During this time of displacement and transition, I finally started to get some good sleep, and was able to look at the situation more objectively.  I'd had my doubting moments where I looked at God and said, "Why did this happen to me?  Did I do something wrong to have this plague visited upon me?  Why did you create something that sucks (literally and figuratively) so much?"  Now, I know a lot of theology and can easily dismiss these kind of questions on the basis of sin's curse applied to the natural world, spiritual warfare, etc etc.  But in my state of anxiety, frustration, and vulnerability, walking around in a daze of misery, I couldn't even refute my own questions with the truths that I know.  I didn't want to bring my friends down by letting on just how badly this situation was affecting me.  After all, it was my problem.  I had to deal with it myself.  Did I mention I have problems with asking for help?  At any rate, my victory was not swift and decisive.  It was a process of every day choosing to defy fear and declare God's goodness even if I didn't see it or couldn't believe it in my heart.  And every day, fear's foothold on my life loosened.  I stopped seeing bed bugs every time I closed my eyes.  I stopped my obsessive bed bug research.  Stopped putting everything I own into the dryer all the time.  Started to truly believe that my God is bigger than bed bugs, and that He would protect my home and the homes of my friends where all my stuff was stored.  I had done all that I could, and it was time for me to trust and have hope that God would take care of the rest.  

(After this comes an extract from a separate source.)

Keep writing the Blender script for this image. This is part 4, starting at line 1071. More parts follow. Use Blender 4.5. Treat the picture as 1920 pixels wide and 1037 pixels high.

It's been 4 months since I've seen a live bug.  When I moved into my new house, I put everything through the dryer again just to be safe.  I saw one dead bug in the process.  Since then, neither I nor anyone I know has been troubled by bed bugs.  The stats do say they can live for up to a year without a meal, but that depends very much on the temperature.  That stat is for refrigerator-like conditions.  The warmer it is, the faster they dehydrate, and the blood inside them hardens and they die.  So, I have no qualms at this point in declaring my COMPLETE and TOTAL victory over them, and everything they brought into my life as a result of the infestation.  This victory goes to me, and to my God who truly is bigger than bed bugs, and can redeem even the worst of situations.  If 2010 was a year of trials, I am declaring that 2011 is a year of victory.  This being only the first.  So listen up, everything that comes against me: I cannot be conquered.  I cannot be defeated.  I might be knocked down for a short time, but you better believe that I'm on the winning side, and there's nothing that can come between me and my destiny, cause God's on my side.  


4 comments:

sonja said...

you are awesome sarah and i love you! yes yes yes yes yes yes to being more alive every day!!!! :) xoxo

shirma said...

AMEN!!!!! Sarah, you are a rockstar conqueror! and your writing is beautiful! can't wait to see u walk out your God given destiny!

Dan said...

Love it :) Reminds me of Kirk and the Tribbles, but he didn't have Jesus. You're awesome!